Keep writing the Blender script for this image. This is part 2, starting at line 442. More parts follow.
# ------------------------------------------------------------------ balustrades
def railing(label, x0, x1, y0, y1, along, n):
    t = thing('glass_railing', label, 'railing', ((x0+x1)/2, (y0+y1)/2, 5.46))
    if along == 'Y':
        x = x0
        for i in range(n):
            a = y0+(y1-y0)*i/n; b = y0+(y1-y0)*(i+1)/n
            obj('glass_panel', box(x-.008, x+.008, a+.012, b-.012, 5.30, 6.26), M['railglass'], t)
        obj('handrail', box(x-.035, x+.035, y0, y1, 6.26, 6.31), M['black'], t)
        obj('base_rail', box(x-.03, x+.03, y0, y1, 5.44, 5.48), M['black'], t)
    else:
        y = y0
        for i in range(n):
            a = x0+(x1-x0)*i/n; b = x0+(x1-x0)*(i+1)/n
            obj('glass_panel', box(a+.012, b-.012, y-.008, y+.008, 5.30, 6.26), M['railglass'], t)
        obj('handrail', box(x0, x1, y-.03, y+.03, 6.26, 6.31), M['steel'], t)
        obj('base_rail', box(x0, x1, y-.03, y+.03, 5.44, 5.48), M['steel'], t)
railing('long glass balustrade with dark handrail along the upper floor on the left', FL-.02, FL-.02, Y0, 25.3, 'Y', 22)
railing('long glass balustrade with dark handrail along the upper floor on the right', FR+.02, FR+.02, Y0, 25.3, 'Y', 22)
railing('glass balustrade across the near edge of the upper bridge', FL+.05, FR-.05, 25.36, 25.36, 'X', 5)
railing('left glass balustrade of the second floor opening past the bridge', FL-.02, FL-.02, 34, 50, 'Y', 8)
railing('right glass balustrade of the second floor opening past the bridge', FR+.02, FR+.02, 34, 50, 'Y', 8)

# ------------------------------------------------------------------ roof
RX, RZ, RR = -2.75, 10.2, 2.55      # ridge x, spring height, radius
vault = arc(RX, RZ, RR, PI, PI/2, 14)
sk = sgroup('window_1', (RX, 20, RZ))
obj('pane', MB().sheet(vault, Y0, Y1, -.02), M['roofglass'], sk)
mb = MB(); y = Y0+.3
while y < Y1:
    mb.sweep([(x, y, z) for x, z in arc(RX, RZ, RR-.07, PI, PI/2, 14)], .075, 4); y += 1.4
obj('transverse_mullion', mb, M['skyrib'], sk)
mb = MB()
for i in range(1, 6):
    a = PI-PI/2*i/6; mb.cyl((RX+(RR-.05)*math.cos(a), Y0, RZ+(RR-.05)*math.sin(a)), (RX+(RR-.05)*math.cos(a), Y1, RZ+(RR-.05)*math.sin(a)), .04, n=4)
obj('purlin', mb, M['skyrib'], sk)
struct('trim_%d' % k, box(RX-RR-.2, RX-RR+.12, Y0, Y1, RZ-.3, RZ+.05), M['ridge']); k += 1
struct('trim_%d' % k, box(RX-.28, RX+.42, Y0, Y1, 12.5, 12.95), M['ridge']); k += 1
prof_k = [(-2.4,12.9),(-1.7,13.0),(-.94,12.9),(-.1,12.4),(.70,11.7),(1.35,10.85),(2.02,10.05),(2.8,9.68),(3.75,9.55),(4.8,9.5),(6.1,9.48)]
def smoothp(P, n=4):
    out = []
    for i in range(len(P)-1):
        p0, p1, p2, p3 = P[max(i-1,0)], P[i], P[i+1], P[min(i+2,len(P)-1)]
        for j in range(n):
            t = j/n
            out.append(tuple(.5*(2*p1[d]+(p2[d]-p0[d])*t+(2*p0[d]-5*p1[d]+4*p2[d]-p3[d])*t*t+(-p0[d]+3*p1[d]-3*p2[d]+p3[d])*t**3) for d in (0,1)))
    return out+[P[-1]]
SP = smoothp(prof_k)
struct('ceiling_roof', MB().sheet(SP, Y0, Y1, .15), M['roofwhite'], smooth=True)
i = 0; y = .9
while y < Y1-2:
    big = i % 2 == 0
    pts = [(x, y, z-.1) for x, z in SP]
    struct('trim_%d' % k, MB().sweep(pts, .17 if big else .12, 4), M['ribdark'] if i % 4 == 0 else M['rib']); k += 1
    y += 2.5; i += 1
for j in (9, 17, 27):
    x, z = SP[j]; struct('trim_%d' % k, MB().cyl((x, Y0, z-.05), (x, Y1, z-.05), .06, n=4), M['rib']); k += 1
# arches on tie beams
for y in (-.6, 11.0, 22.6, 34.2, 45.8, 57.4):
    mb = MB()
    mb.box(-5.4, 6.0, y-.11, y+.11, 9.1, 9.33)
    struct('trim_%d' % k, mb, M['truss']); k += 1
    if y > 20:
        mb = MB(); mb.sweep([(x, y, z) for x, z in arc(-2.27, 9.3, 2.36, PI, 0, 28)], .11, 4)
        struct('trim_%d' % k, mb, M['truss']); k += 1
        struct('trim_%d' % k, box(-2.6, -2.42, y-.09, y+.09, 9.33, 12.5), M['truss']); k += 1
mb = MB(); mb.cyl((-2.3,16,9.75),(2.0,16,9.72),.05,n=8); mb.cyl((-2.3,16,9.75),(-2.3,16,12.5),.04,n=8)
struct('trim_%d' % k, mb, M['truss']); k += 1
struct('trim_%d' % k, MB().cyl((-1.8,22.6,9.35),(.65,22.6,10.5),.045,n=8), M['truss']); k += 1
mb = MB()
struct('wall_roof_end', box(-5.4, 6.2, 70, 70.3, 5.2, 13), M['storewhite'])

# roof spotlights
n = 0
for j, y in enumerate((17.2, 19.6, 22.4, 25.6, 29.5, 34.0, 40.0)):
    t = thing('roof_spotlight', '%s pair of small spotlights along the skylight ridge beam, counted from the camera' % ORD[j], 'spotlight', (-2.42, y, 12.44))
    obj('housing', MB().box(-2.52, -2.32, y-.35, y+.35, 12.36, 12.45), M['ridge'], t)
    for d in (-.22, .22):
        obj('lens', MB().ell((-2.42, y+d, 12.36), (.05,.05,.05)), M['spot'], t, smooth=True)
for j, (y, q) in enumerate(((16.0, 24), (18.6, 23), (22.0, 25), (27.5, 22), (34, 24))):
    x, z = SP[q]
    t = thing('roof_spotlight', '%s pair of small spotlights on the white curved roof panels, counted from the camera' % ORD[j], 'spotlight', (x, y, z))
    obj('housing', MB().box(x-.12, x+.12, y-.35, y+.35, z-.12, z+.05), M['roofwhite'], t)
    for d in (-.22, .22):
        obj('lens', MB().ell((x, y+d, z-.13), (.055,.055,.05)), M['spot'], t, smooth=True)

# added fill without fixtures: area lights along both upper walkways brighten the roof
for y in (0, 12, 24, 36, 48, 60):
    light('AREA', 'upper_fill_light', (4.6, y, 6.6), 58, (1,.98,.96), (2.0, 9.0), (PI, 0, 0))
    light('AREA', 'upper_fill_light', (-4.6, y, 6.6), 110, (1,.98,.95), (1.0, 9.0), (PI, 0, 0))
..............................
**WRITTEN INSTRUCTION**
From the data above, extract every line in its exact form.

**FULL RESPONSE**
Keep writing the Blender script for this image. This is part 2, starting at line 442. More parts follow.
# ------------------------------------------------------------------ balustrades
def railing(label, x0, x1, y0, y1, along, n):
    t = thing('glass_railing', label, 'railing', ((x0+x1)/2, (y0+y1)/2, 5.46))
    if along == 'Y':
        x = x0
        for i in range(n):
            a = y0+(y1-y0)*i/n; b = y0+(y1-y0)*(i+1)/n
            obj('glass_panel', box(x-.008, x+.008, a+.012, b-.012, 5.30, 6.26), M['railglass'], t)
        obj('handrail', box(x-.035, x+.035, y0, y1, 6.26, 6.31), M['black'], t)
        obj('base_rail', box(x-.03, x+.03, y0, y1, 5.44, 5.48), M['black'], t)
    else:
        y = y0
        for i in range(n):
            a = x0+(x1-x0)*i/n; b = x0+(x1-x0)*(i+1)/n
            obj('glass_panel', box(a+.012, b-.012, y-.008, y+.008, 5.30, 6.26), M['railglass'], t)
        obj('handrail', box(x0, x1, y-.03, y+.03, 6.26, 6.31), M['steel'], t)
        obj('base_rail', box(x0, x1, y-.03, y+.03, 5.44, 5.48), M['steel'], t)
railing('long glass balustrade with dark handrail along the upper floor on the left', FL-.02, FL-.02, Y0, 25.3, 'Y', 22)
railing('long glass balustrade with dark handrail along the upper floor on the right', FR+.02, FR+.02, Y0, 25.3, 'Y', 22)
railing('glass balustrade across the near edge of the upper bridge', FL+.05, FR-.05, 25.36, 25.36, 'X', 5)
railing('left glass balustrade of the second floor opening past the bridge', FL-.02, FL-.02, 34, 50, 'Y', 8)
railing('right glass balustrade of the second floor opening past the bridge', FR+.02, FR+.02, 34, 50, 'Y', 8)

# ------------------------------------------------------------------ roof
RX, RZ, RR = -2.75, 10.2, 2.55      # ridge x, spring height, radius
vault = arc(RX, RZ, RR, PI, PI/2, 14)
sk = sgroup('window_1', (RX, 20, RZ))
obj('pane', MB().sheet(vault, Y0, Y1, -.02), M['roofglass'], sk)
mb = MB(); y = Y0+.3
while y < Y1:
    mb.sweep([(x, y, z) for x, z in arc(RX, RZ, RR-.07, PI, PI/2, 14)], .075, 4); y += 1.4
obj('transverse_mullion', mb, M['skyrib'], sk)
mb = MB()
for i in range(1, 6):
    a = PI-PI/2*i/6; mb.cyl((RX+(RR-.05)*math.cos(a), Y0, RZ+(RR-.05)*math.sin(a)), (RX+(RR-.05)*math.cos(a), Y1, RZ+(RR-.05)*math.sin(a)), .04, n=4)
obj('purlin', mb, M['skyrib'], sk)
struct('trim_%d' % k, box(RX-RR-.2, RX-RR+.12, Y0, Y1, RZ-.3, RZ+.05), M['ridge']); k += 1
struct('trim_%d' % k, box(RX-.28, RX+.42, Y0, Y1, 12.5, 12.95), M['ridge']); k += 1
prof_k = [(-2.4,12.9),(-1.7,13.0),(-.94,12.9),(-.1,12.4),(.70,11.7),(1.35,10.85),(2.02,10.05),(2.8,9.68),(3.75,9.55),(4.8,9.5),(6.1,9.48)]
def smoothp(P, n=4):
    out = []
    for i in range(len(P)-1):
        p0, p1, p2, p3 = P[max(i-1,0)], P[i], P[i+1], P[min(i+2,len(P)-1)]
        for j in range(n):
            t = j/n
            out.append(tuple(.5*(2*p1[d]+(p2[d]-p0[d])*t+(2*p0[d]-5*p1[d]+4*p2[d]-p3[d])*t*t+(-p0[d]+3*p1[d]-3*p2[d]+p3[d])*t**3) for d in (0,1)))
    return out+[P[-1]]
SP = smoothp(prof_k)
struct('ceiling_roof', MB().sheet(SP, Y0, Y1, .15), M['roofwhite'], smooth=True)
i = 0; y = .9
while y < Y1-2:
    big = i % 2 == 0
    pts = [(x, y, z-.1) for x, z in SP]
    struct('trim_%d' % k, MB().sweep(pts, .17 if big else .12, 4), M['ribdark'] if i % 4 == 0 else M['rib']); k += 1
    y += 2.5; i += 1
for j in (9, 17, 27):
    x, z = SP[j]; struct('trim_%d' % k, MB().cyl((x, Y0, z-.05), (x, Y1, z-.05), .06, n=4), M['rib']); k += 1
# arches on tie beams
for y in (-.6, 11.0, 22.6, 34.2, 45.8, 57.4):
    mb = MB()
    mb.box(-5.4, 6.0, y-.11, y+.11, 9.1, 9.33)
    struct('trim_%d' % k, mb, M['truss']); k += 1
    if y > 20:
        mb = MB(); mb.sweep([(x, y, z) for x, z in arc(-2.27, 9.3, 2.36, PI, 0, 28)], .11, 4)
        struct('trim_%d' % k, mb, M['truss']); k += 1
        struct('trim_%d' % k, box(-2.6, -2.42, y-.09, y+.09, 9.33, 12.5), M['truss']); k += 1
mb = MB(); mb.cyl((-2.3,16,9.75),(2.0,16,9.72),.05,n=8); mb.cyl((-2.3,16,9.75),(-2.3,16,12.5),.04,n=8)
struct('trim_%d' % k, mb, M['truss']); k += 1
struct('trim_%d' % k, MB().cyl((-1.8,22.6,9.35),(.65,22.6,10.5),.045,n=8), M['truss']); k += 1
mb = MB()
struct('wall_roof_end', box(-5.4, 6.2, 70, 70.3, 5.2, 13), M['storewhite'])

# roof spotlights
n = 0
for j, y in enumerate((17.2, 19.6, 22.4, 25.6, 29.5, 34.0, 40.0)):
    t = thing('roof_spotlight', '%s pair of small spotlights along the skylight ridge beam, counted from the camera' % ORD[j], 'spotlight', (-2.42, y, 12.44))
    obj('housing', MB().box(-2.52, -2.32, y-.35, y+.35, 12.36, 12.45), M['ridge'], t)
    for d in (-.22, .22):
        obj('lens', MB().ell((-2.42, y+d, 12.36), (.05,.05,.05)), M['spot'], t, smooth=True)
for j, (y, q) in enumerate(((16.0, 24), (18.6, 23), (22.0, 25), (27.5, 22), (34, 24))):
    x, z = SP[q]
    t = thing('roof_spotlight', '%s pair of small spotlights on the white curved roof panels, counted from the camera' % ORD[j], 'spotlight', (x, y, z))
    obj('housing', MB().box(x-.12, x+.12, y-.35, y+.35, z-.12, z+.05), M['roofwhite'], t)
    for d in (-.22, .22):
        obj('lens', MB().ell((x, y+d, z-.13), (.055,.055,.05)), M['spot'], t, smooth=True)

# added fill without fixtures: area lights along both upper walkways brighten the roof
for y in (0, 12, 24, 36, 48, 60):
    light('AREA', 'upper_fill_light', (4.6, y, 6.6), 58, (1,.98,.96), (2.0, 9.0), (PI, 0, 0))
    light('AREA', 'upper_fill_light', (-4.6, y, 6.6), 110, (1,.98,.95), (1.0, 9.0), (PI, 0, 0))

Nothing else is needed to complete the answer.